Objective 1.3 – Determine Risks, Constraints, and
Assumptions
Knowledge
·
Identify appropriate best practices related to a
proposed design.
* Associate
a role to the information that needs to be collected.
·
Differentiate between the general concepts of a
risk, a requirement, a constraint, and an assumption.
Skills
and Abilities
·
Given a business ask or request, determine
whether it is a risk, a requirement, a constraint, or an assumption.
·
Given an organization, evaluate and respond to
common inherent risks, constraints, and/or assumptions.
Tools
Scope – Identify the project scope in detail
·
Properly identifying the scope prevents
unintended project expansion.
·
Example: The virtualization project includes
only the London datacenter’s test and development servers. At this time, it
does not include any production servers or remote offices.
Goals
– Identify and list the overall project goals that the organization wants to
achieve
·
The
project goals should be derived from the business goals of the organization.
·
Each
project goal should be specific, measurable, and actionable.
·
Example: The organization wants to achieve a
25 percent reduction in operational costs by the end of the year
Requirements
– Identify and list the key business and technical requirements that must be
achieved in the project
• Example: The organization must
comply with Sarbanes-Oxley (SOX) regulations.
• Example: The underlying
infrastructure for any service defined as strategic must support a minimum of
four 9s of uptime (99.99 percent).
Assumptions
– Identify and list the design assumptions
• Assumptions are design components
that are assumed to be valid without proof.
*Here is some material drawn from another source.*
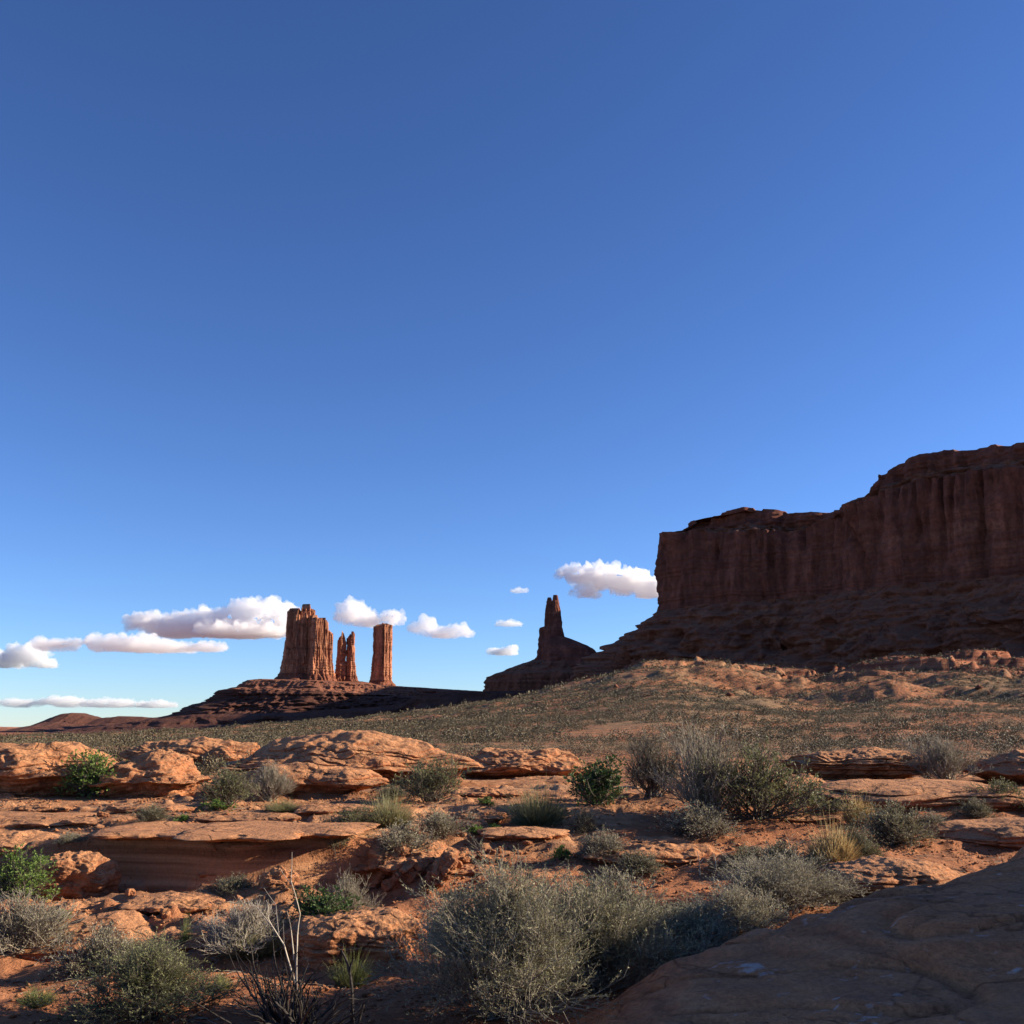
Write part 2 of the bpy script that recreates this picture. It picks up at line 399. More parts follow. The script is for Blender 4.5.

• Example: The datacenter uses shared
(core) networking hardware across production and nonproduction infrastructures.
• Example: The organization has
sufficient network bandwidth between sites to facilitate replication.
• Example: Security policies dictate
server hardware separation between DMZ servers and internal servers.
Constraints – Identify and list the design constraints
• Constraints
limit the design choices.
• Example:
Due to a preexisting vendor relationship, host hardware has already been
selected. The hardware is …
A
constraint could be a business process, a business policy, or a technical
limitation. Clearly list the constraints so that they can be reviewed for
accuracy and
referred
to during the design project.
If
a particularly goal, requirement, or constraint cannot be met or creates a
risk, discuss the issue with the key stakeholders and SMEs. Discuss it as early
as possible in the design project so that the best possible compromise can be
reached early in the design process.
Discussing
issues and risks early in the design project also reduces the number of
surprises in the end design. Surprises in the end design increase the risk of
not reaching an agreement to move forward with implementation.
Risks – Identify any risks that might prevent achieving the
project goals
• Example:
The organization's main datacenter contains only a single core router, which is
a single point of failure.
• Example:
The lack of executive sponsorship places at risk the goal of virtualizing 75
percent of the datacenter by the end of 2010
The conceptual design focuses on achieving the organization’s business
goals and requirements.
• Determine
the entities that are affected by the project:
- Lines
of business, users, applications, processes, management methods, physical
machines, and so on
• Determine
how the goals, requirements, and constraints map to each entity.
• Design
the infrastructure that will be necessary to achieve each entity’s goals and
requirements, while staying within the constraints.
- For
example, where will you need availability, scalability, performance, security,
manageability, and so on, while staying within cost and other constraints?
Document the conceptual design with diagrams,
tables, and text.
Gathering information about your organization’s situation is part
of the design methodology presented in this course. Choosing, and then
interviewing, key technical personnel and project stakeholders to determine
your organization’s situation is just as important as gathering workloadsizing information.
The organization’s situation will affect your design.
Use interviews early in the design process to uncover things that
affect the end design, such as project goals, budget constraints, hardware
policy choices, and department boundaries. Sometimes, organizational boundaries
and politics affect the achievable consolidation ratio. Key stakeholder and SME
interviews help to uncover this information.
For example, one organization’s primary goal might be to reduce
its datacenter footprint and the associated costs, while another organization’s
goal might be to virtualize to meet the business continuity and disaster
recovery (BC/DR) initiatives of its business.
The first organization might be seeking to achieve 10:1, 20:1, or
higher consolidation ratios. The second organization, on the other hand, might
be entirely satisfied with a 5:1 consolidation ratio, so long as the virtual
infrastructure meets its disaster recovery requirements.
Organizational and political factors
often affect the design, yet they are not strictly technical. Sometimes,
resistance to virtualization exists due to the preconceptions and fears of
decision makers. A feeling of control often accompanies owning physical
hardware. The loss of physical hardware might result in a sense of loss of
control. Decision makers might also have concerns about performance issues as
well as concerns about the return on investment and total cost of ownership
associated with virtualization. Resolving the doubts and fears of the decision
makers is necessary to move quickly through the design process.